March 14 is celebrated as Pi Day because the date, when written as 3/14, matches the start of the decimal expansion 3.14159… of the most famous mathematical constant.
By itself, pi is simply a number, one among countless others between 3 and 4. What makes it famous is that it’s built into every circle you see – circumference equals pi times diameter – not to mention a range of other, unrelated contexts in nature, from the bell curve distribution to general relativity.
The true reason to celebrate Pi Day is that mathematics, which is a purely abstract subject, turns out to describe our universe so well. My book “The Big Bang of Numbers” explores how remarkably hardwired into our reality math is. Perhaps the most striking evidence comes from mathematical constants: those rare numbers, including pi, that break out of the pack by appearing so frequently – and often, unexpectedly – in natural phenomena and related equations, that mathematicians like me exalt them with special names and symbols.

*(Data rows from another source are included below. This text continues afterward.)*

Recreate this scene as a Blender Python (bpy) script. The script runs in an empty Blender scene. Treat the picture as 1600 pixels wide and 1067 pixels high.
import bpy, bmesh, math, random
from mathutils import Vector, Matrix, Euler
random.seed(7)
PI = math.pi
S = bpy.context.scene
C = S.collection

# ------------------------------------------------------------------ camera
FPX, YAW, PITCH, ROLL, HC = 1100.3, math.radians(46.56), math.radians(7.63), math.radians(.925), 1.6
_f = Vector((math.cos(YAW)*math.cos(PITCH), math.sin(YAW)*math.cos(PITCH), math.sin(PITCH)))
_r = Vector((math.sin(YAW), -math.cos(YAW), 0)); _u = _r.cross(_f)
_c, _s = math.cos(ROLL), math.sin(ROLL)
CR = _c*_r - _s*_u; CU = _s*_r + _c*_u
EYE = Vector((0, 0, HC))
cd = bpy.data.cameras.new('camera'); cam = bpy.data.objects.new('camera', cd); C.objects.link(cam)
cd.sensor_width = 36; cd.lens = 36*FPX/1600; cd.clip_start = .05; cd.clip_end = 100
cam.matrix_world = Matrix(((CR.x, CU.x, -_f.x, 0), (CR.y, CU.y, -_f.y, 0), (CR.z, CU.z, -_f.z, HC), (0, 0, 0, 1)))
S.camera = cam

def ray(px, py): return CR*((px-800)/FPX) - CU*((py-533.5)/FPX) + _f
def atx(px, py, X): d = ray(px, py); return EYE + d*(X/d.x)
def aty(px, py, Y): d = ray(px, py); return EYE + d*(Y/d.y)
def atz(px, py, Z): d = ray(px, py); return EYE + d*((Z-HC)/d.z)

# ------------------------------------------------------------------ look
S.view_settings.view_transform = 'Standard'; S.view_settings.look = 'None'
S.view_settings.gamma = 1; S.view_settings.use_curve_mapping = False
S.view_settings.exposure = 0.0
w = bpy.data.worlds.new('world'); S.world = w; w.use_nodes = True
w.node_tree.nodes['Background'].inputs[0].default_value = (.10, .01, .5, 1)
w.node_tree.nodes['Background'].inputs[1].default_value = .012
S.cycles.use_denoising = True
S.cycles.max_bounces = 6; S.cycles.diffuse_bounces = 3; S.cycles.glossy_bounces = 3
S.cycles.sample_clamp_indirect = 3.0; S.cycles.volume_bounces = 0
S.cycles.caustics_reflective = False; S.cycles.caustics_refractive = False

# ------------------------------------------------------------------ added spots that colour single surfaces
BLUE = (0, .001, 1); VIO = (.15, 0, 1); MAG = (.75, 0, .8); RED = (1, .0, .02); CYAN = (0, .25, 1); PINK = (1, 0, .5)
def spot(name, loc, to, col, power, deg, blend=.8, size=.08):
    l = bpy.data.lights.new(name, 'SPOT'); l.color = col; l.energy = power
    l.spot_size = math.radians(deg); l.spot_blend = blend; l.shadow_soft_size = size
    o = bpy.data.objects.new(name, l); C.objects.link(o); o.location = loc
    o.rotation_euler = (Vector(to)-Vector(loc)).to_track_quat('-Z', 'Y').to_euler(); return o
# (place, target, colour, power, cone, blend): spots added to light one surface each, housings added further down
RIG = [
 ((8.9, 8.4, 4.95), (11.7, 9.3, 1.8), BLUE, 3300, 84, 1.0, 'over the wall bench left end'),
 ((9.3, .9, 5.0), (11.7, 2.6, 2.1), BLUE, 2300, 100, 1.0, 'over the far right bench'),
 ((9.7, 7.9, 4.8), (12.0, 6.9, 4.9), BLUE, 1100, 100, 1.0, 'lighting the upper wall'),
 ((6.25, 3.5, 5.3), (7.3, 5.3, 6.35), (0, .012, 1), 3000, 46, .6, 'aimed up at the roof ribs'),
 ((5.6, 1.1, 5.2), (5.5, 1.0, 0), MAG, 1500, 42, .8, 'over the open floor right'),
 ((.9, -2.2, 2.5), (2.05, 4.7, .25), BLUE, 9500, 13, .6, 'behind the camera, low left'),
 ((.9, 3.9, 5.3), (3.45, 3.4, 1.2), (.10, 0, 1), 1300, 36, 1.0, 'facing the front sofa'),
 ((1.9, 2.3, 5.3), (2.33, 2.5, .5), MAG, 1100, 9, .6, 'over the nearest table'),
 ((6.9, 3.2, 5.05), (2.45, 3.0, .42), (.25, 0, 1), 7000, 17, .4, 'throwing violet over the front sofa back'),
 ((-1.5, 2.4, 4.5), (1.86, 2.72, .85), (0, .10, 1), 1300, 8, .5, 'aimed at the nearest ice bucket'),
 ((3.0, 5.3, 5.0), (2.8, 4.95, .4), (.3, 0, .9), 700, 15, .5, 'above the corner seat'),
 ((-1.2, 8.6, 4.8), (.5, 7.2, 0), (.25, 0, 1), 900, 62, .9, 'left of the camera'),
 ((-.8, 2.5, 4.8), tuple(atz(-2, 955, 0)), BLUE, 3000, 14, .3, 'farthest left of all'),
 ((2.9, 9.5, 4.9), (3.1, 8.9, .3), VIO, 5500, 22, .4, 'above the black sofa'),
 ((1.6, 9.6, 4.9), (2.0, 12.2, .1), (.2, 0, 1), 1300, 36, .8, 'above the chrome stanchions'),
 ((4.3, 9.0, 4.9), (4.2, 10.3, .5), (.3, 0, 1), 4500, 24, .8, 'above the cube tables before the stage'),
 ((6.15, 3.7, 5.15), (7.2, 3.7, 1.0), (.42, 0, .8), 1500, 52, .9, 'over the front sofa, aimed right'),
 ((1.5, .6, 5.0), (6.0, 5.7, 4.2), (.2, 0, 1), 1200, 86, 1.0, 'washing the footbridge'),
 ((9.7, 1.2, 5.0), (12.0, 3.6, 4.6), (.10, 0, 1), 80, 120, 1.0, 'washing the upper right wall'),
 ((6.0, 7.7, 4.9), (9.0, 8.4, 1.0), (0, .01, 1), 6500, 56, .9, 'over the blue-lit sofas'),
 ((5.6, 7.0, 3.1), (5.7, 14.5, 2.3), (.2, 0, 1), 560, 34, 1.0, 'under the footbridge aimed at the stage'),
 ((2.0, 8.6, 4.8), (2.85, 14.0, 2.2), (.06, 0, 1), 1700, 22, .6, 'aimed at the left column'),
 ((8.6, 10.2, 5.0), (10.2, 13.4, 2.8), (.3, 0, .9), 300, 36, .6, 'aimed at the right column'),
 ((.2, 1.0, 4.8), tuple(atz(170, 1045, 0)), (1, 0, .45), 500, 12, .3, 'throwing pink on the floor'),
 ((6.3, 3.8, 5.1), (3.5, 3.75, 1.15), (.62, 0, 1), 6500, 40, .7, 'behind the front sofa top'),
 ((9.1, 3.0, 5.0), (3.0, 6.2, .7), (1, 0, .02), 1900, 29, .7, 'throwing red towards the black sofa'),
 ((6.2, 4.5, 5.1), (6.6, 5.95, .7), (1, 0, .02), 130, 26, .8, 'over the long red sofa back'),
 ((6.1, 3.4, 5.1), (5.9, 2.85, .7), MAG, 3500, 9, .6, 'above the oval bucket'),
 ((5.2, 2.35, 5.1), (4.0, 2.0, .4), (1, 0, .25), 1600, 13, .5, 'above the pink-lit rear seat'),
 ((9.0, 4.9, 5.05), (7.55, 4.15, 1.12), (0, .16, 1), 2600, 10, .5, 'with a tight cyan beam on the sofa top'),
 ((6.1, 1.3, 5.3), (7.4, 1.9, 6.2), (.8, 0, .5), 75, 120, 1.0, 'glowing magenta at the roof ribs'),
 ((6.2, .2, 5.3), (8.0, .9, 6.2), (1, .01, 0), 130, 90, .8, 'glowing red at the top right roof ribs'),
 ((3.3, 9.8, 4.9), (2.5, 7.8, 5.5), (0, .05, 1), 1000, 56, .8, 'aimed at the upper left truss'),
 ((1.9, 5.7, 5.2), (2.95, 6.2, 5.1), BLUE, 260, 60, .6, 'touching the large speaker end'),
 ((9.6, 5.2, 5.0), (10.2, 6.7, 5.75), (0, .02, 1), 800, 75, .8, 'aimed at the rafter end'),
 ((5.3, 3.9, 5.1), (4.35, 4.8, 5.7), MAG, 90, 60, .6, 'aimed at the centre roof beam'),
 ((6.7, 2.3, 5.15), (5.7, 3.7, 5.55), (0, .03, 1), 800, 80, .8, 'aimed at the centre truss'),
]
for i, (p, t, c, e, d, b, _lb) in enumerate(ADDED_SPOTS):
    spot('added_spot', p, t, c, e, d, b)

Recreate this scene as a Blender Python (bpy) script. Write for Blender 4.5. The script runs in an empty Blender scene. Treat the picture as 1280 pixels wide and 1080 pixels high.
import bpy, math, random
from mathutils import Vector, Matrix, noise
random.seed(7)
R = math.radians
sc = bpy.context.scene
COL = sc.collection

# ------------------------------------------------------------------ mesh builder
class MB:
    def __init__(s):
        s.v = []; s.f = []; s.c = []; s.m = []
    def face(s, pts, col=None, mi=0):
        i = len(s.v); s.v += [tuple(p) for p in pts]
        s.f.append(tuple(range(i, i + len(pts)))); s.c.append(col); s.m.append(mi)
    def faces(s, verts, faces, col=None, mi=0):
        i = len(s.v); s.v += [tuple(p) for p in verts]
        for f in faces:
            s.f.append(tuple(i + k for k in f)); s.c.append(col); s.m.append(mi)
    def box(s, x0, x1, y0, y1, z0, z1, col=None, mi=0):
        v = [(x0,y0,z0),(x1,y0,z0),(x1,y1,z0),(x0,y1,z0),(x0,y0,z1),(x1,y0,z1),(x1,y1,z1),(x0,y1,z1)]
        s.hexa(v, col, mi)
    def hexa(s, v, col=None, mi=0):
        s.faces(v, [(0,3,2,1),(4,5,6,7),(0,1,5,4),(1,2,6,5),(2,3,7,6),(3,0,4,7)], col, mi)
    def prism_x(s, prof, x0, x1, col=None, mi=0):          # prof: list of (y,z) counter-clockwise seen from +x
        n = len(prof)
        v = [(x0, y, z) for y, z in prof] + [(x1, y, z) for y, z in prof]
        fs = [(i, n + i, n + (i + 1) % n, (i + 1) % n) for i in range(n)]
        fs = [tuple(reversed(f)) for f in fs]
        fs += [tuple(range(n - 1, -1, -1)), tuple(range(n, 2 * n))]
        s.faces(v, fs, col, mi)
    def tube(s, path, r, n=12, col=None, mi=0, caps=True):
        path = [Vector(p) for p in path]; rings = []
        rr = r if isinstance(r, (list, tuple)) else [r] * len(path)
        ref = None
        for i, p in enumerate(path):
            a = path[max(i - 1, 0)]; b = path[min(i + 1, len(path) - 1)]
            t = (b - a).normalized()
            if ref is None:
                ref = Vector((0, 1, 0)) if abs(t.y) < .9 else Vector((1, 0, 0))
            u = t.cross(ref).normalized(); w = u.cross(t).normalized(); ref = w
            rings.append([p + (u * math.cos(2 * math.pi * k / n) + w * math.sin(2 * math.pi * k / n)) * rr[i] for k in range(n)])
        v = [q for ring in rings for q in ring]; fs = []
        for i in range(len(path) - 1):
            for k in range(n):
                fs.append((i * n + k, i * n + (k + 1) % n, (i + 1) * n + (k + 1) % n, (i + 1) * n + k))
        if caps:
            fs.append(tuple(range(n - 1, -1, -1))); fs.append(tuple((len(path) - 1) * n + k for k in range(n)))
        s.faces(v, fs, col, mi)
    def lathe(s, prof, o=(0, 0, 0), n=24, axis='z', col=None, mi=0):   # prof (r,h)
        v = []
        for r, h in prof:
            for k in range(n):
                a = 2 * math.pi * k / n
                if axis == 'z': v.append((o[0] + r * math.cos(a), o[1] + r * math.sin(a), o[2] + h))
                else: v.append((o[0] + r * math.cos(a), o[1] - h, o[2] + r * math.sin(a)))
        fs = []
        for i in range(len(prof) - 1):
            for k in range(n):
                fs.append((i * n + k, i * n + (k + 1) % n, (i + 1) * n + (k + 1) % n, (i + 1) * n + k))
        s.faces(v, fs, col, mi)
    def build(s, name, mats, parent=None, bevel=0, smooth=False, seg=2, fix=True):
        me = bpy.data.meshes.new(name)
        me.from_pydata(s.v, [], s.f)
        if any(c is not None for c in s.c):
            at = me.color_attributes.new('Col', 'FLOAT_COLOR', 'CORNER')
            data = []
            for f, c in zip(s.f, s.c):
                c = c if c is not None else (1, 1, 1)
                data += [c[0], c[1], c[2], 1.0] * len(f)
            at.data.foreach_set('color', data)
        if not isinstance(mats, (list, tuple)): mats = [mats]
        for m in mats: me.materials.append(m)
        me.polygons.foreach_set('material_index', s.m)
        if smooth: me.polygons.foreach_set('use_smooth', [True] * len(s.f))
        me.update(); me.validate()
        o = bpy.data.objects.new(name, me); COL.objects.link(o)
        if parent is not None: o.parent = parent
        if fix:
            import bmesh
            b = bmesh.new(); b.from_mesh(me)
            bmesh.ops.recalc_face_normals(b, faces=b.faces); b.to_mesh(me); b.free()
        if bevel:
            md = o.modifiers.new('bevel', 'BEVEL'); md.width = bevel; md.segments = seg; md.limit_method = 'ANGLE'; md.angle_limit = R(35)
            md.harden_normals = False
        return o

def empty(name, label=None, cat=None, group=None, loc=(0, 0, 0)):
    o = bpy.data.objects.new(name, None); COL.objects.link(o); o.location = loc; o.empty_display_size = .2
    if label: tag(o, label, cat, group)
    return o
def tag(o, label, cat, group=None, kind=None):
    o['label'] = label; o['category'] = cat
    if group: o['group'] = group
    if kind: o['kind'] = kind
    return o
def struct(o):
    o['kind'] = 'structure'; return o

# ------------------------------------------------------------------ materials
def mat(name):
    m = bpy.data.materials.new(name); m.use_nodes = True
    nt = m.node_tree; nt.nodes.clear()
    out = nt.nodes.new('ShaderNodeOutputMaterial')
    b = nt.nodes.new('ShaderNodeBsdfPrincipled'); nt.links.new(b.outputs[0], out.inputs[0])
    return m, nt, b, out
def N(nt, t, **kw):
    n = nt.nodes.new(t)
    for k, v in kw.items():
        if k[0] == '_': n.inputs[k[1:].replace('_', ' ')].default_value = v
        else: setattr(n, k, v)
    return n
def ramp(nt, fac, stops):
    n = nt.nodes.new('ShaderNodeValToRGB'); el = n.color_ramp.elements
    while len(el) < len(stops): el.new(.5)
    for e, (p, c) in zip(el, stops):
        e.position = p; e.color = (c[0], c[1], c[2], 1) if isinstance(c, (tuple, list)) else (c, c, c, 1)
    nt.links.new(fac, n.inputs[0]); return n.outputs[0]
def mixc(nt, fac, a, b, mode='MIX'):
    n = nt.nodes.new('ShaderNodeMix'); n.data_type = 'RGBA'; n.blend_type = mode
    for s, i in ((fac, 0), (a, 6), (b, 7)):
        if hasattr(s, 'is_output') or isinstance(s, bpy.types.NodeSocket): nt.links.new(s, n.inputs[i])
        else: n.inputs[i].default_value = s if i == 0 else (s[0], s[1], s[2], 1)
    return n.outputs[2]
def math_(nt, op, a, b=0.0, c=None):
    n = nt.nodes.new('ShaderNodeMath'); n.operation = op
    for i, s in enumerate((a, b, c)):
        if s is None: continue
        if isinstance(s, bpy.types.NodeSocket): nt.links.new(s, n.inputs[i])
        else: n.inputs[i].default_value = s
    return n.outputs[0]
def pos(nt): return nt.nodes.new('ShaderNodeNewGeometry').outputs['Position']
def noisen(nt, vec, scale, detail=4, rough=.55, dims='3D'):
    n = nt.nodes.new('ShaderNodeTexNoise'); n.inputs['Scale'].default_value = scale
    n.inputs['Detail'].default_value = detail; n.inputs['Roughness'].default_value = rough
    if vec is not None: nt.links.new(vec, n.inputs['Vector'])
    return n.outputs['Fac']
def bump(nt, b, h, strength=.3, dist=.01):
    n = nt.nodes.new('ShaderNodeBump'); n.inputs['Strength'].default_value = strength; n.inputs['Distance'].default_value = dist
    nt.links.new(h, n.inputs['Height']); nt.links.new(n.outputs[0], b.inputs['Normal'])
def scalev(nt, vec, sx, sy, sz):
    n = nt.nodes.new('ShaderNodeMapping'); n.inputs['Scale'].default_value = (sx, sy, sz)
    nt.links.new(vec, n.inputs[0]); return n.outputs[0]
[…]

So, what other mathematical constants are worth celebrating? Here are my proposals to start filling out the rest of the calendar.
The Golden Ratio
For January, I nominate the Golden Ratio, phi. Two quantities are said to be in this ratio if dividing the larger by the smaller quantity gives the same answer as dividing the sum of the two quantities by the larger quantity. Phi equals 1.618…, and since there’s no Jan. 61, we could celebrate it on Jan. 6.
First calculated by Euclid, this ratio was popularized by Italian mathematician Luca Pacioli, who wrote a book in 1509 extravagantly extolling its aesthetic properties. Supposedly, Leonardo da Vinci, who drew 60 drawings for this book, incorporated it into the dimensions of Mona Lisa’s features, a choice some claim is responsible for her beauty.
The first inkling that phi occurs in nature came from another Italian, Fibonacci, while studying how rabbits multiply. A common reproductive assumption was that each pair of rabbits begets another pair every month. Start with a single rabbit pair, and successive populations will then follow the sequence 1, 2, 4, 8, 16, 32, 64, 128, 256 and so on – that is, get multiplied by a monthly “growth ratio” of 2.
What Fibonacci observed, though, was that rabbits spent the first cycle reaching sexual maturity and only began reproducing after that. A single pair now gives the new, slower progression 1, 1, 2, 3, 5, 8, 13, 21, 34… instead. This is the famous sequence named after Fibonacci; notice that each population turns out to be the sum of its two predecessors.